Task to carry out
Tally the lines of the listing that contain the string "This". Give the number and nothing else.

Listing
▬▬▬▬▬▬
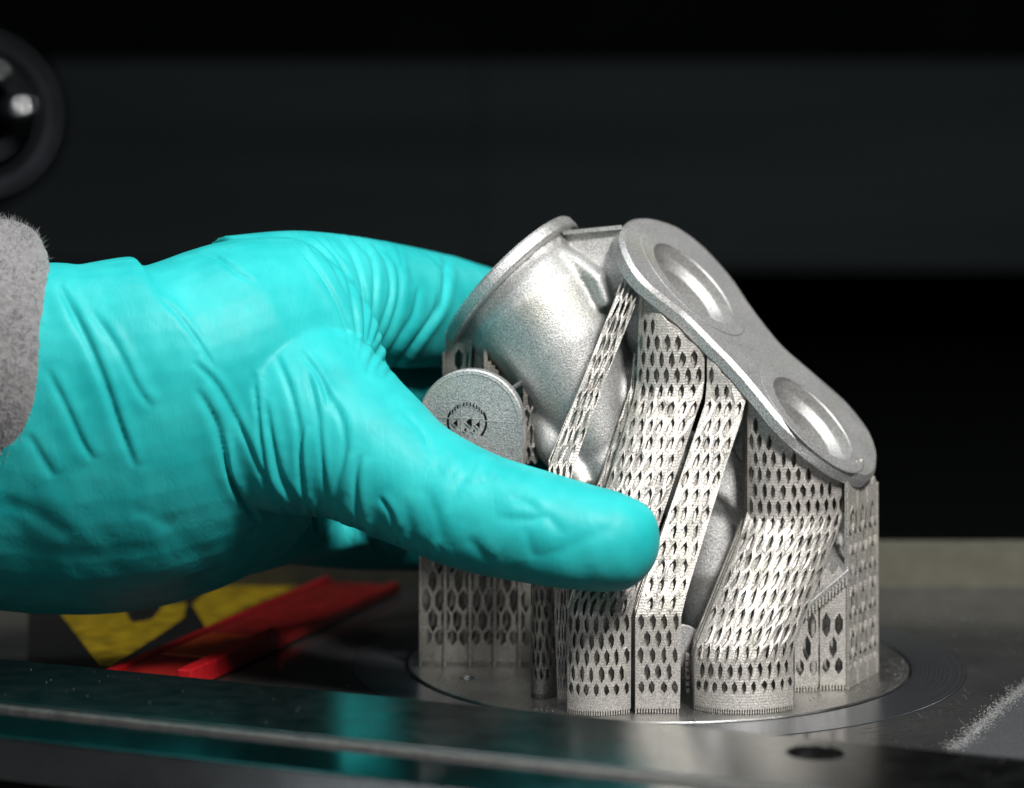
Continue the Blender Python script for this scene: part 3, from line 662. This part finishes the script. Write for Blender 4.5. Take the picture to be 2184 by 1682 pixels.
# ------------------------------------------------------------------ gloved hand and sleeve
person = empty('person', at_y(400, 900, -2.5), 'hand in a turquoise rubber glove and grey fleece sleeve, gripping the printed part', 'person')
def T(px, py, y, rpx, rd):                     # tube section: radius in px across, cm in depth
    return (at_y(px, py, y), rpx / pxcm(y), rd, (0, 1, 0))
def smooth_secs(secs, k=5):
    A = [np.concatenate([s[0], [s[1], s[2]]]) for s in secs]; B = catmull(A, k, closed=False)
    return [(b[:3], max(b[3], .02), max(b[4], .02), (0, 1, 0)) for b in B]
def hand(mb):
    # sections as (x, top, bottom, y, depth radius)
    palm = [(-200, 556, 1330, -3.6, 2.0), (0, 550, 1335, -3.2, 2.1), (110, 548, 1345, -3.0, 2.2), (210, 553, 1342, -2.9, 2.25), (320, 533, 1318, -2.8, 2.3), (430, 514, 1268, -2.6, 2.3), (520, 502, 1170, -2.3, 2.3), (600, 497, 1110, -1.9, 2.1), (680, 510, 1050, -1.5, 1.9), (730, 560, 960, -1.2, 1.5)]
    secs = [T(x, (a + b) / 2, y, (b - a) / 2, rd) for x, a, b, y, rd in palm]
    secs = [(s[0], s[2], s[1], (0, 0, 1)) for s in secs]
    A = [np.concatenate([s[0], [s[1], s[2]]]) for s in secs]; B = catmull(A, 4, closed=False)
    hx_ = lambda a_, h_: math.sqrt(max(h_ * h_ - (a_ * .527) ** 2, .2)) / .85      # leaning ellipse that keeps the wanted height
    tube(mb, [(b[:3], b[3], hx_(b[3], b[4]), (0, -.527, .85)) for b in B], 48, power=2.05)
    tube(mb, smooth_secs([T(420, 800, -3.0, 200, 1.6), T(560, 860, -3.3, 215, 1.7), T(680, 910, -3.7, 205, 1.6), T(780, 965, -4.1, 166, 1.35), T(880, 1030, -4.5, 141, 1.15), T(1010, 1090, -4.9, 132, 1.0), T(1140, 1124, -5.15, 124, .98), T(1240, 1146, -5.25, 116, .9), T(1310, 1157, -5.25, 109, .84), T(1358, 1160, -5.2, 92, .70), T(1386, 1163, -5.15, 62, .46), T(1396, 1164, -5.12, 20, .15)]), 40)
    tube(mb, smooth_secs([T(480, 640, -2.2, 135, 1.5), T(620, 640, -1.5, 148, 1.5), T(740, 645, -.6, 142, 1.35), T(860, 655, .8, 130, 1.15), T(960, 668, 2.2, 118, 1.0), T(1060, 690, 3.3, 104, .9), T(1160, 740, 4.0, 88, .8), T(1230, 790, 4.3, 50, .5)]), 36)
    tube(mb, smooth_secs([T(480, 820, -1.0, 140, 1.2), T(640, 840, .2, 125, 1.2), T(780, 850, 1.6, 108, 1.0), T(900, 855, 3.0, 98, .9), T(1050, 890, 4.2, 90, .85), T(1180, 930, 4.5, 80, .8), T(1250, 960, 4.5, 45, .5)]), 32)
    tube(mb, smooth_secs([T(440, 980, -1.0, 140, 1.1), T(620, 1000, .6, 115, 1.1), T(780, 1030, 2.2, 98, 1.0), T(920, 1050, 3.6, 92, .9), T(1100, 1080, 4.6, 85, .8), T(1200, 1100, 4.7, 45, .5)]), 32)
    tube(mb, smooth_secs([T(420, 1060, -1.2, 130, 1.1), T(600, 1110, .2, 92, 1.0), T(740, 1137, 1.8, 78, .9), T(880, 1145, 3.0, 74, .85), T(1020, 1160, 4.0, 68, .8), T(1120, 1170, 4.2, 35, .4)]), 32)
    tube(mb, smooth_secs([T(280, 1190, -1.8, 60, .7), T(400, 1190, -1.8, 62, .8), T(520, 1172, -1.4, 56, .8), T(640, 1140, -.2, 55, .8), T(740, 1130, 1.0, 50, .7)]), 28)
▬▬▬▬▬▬
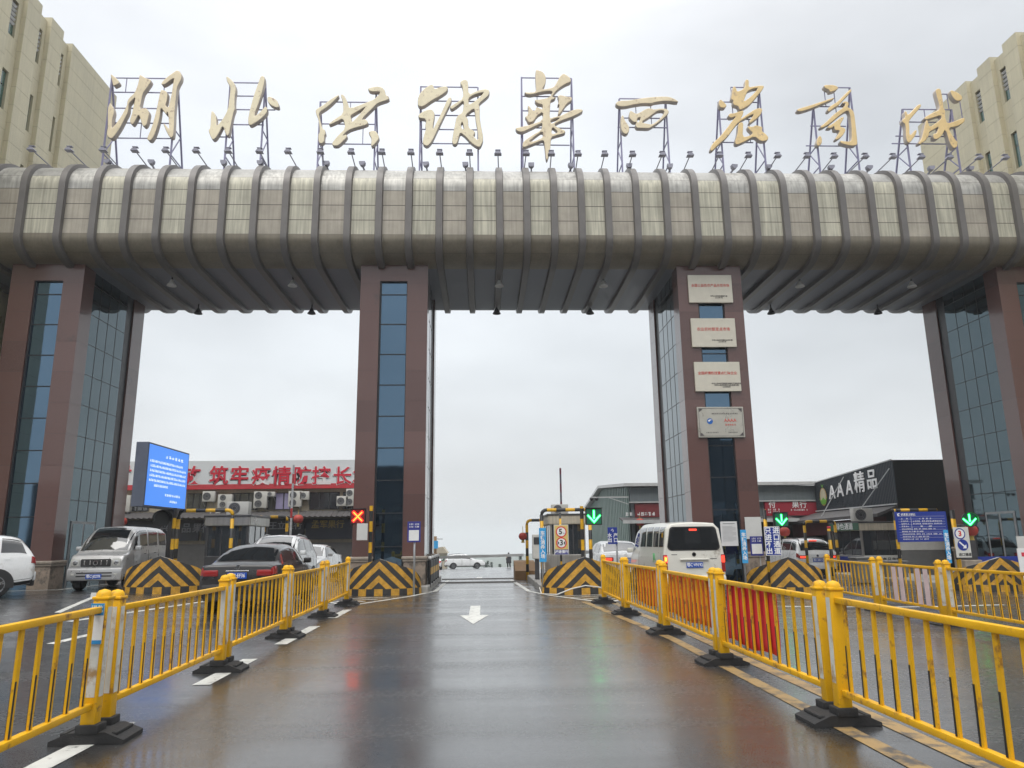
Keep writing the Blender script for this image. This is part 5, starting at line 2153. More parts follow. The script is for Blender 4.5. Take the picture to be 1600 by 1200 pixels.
▬▬▬▬▬▬
Complete output
2